Em tempos de tensões ideológicas, em que muitas leis passam a ser julgadas mais por suas distorções do que por seus propósitos, é urgente reafirmar que a alienação parental é um fenômeno real, grave e danoso — com ou sem a existência de uma legislação específica que o nomine.
Ainda que venha a ser revogada a Lei nº 12.318/2010, como pretendem alguns setores, a responsabilidade do Estado e da sociedade de proteger crianças e adolescentes de abusos emocionais e manipulações afetivas não pode ser relativizada nem suprimida.
O que está em jogo?
A alienação parental é uma forma de violência invisível, mas de efeitos devastadores. O afastamento forçado, gradual ou estratégico de um dos genitores (ou de familiares afetivos importantes) compromete o desenvolvimento emocional da criança, gera prejuízos psicológicos duradouros e fere frontalmente princípios constitucionais, como o melhor interesse da criança (art. 227 da CF/88) e o direito à convivência familiar (art. 19 do ECA).
É importante lembrar que, mesmo antes da Lei 12.318/2010, a alienação parental já era reconhecida pela doutrina, pela psicologia forense e por decisões judiciais como conduta lesiva ao desenvolvimento infantil. A lei, portanto, não criou o problema — apenas o nomeou e organizou os meios jurídicos de enfrentamento.
Revogar a lei é apagar as vítimas?
A campanha contra a Lei da Alienação Parental costuma partir de argumentos legítimos: o risco de uso estratégico por agressores, a banalização do instituto, a inversão indevida de guardas. Contudo, a solução para eventuais distorções não é a revogação total, mas o aperfeiçoamento legal, o rigor técnico e o bom senso judicial.
Ao eliminar completamente o arcabouço jurídico que permite identificar, prevenir e sancionar a prática de alienação, estaremos desprotegendo milhares de crianças que hoje têm seus vínculos rompidos por manipulações emocionais — muitas vezes disfarçadas de zelo.
A alienação parental não é um delírio ideológico
A tentativa de rotular a alienação parental como um “instrumento jurídico criado para proteger pais abusadores” é, além de injusta, perigosa. Assim como qualquer instituto jurídico, ela pode ser usada de má-fé — mas isso não invalida sua essência nem sua necessidade.
É necessário desideologizar a infância. A criança precisa de proteção integral, e isso inclui o direito de amar ambos os genitores.

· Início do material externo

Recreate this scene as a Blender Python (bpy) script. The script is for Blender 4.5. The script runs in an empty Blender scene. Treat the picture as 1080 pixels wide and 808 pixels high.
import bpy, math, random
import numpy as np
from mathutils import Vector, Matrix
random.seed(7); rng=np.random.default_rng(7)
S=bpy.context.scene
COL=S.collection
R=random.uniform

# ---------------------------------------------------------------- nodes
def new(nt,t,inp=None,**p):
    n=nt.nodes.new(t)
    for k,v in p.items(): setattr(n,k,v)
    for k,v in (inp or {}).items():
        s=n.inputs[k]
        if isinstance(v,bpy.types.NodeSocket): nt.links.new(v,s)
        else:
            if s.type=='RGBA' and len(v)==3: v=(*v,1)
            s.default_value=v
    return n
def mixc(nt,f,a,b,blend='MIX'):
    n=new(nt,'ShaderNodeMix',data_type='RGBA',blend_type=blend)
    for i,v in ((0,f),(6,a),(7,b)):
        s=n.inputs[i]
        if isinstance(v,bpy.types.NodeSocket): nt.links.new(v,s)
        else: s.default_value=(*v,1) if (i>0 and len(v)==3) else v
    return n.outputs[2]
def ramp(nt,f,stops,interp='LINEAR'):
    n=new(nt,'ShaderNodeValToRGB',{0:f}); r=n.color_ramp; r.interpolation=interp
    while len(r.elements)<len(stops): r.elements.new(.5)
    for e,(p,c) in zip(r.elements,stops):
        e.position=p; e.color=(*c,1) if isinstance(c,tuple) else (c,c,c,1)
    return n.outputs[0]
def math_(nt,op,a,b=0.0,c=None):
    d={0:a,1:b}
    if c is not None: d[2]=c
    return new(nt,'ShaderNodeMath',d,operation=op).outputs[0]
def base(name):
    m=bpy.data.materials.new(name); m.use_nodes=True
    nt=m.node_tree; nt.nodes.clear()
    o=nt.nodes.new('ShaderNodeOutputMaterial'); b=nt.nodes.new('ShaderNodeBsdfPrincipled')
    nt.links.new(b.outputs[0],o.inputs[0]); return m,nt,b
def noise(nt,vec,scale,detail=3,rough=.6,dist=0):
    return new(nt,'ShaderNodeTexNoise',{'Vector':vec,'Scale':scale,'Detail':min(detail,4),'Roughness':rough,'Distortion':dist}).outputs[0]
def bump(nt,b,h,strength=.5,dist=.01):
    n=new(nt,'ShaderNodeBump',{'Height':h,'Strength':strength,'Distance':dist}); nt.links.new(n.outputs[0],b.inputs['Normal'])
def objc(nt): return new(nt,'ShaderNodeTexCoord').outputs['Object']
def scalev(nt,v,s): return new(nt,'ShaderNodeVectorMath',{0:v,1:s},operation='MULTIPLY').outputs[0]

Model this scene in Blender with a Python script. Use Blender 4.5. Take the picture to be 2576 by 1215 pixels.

Promover a convivência saudável entre pais e filhos, ainda que separados por conflitos conjugais, não é um favor — é um dever jurídico e ético.
Mesmo sem a lei, a proteção continua sendo obrigação
Mesmo que a Lei 12.318/2010 venha a ser revogada — o que, aliás, ainda não ocorreu — o ordenamento jurídico brasileiro continua dispondo de instrumentos suficientes para coibir a alienação parental, com base em:
- Princípios constitucionais do afeto, da dignidade humana e da convivência familiar;
- Artigos do Código Civil sobre guarda, deveres parentais e responsabilidade civil;
- Preceitos do Estatuto da Criança e do Adolescente, que asseguram a convivência familiar e comunitária como direito fundamental.
O que se exige é compromisso técnico, formação adequada dos operadores do Direito e sensibilidade social, para que essa violência silenciosa não seja confundida com mero conflito conjugal.
Conclusão: a causa não termina com a lei
O Instituto de Defesa dos Direitos do Homem reafirma seu posicionamento: a alienação parental é uma violação dos direitos da criança e deve ser combatida com firmeza, com ou sem legislação específica.
Se a lei for revogada, que se reforce a rede de proteção; que se aperfeiçoe a escuta da criança; que se capacitem juízes, promotores, defensores, psicólogos e advogados para distinguir conflitos legítimos de manipulações destrutivas.
Porque proteger os vínculos afetivos de uma criança é, acima de tudo, proteger sua identidade, sua saúde emocional e seu futuro.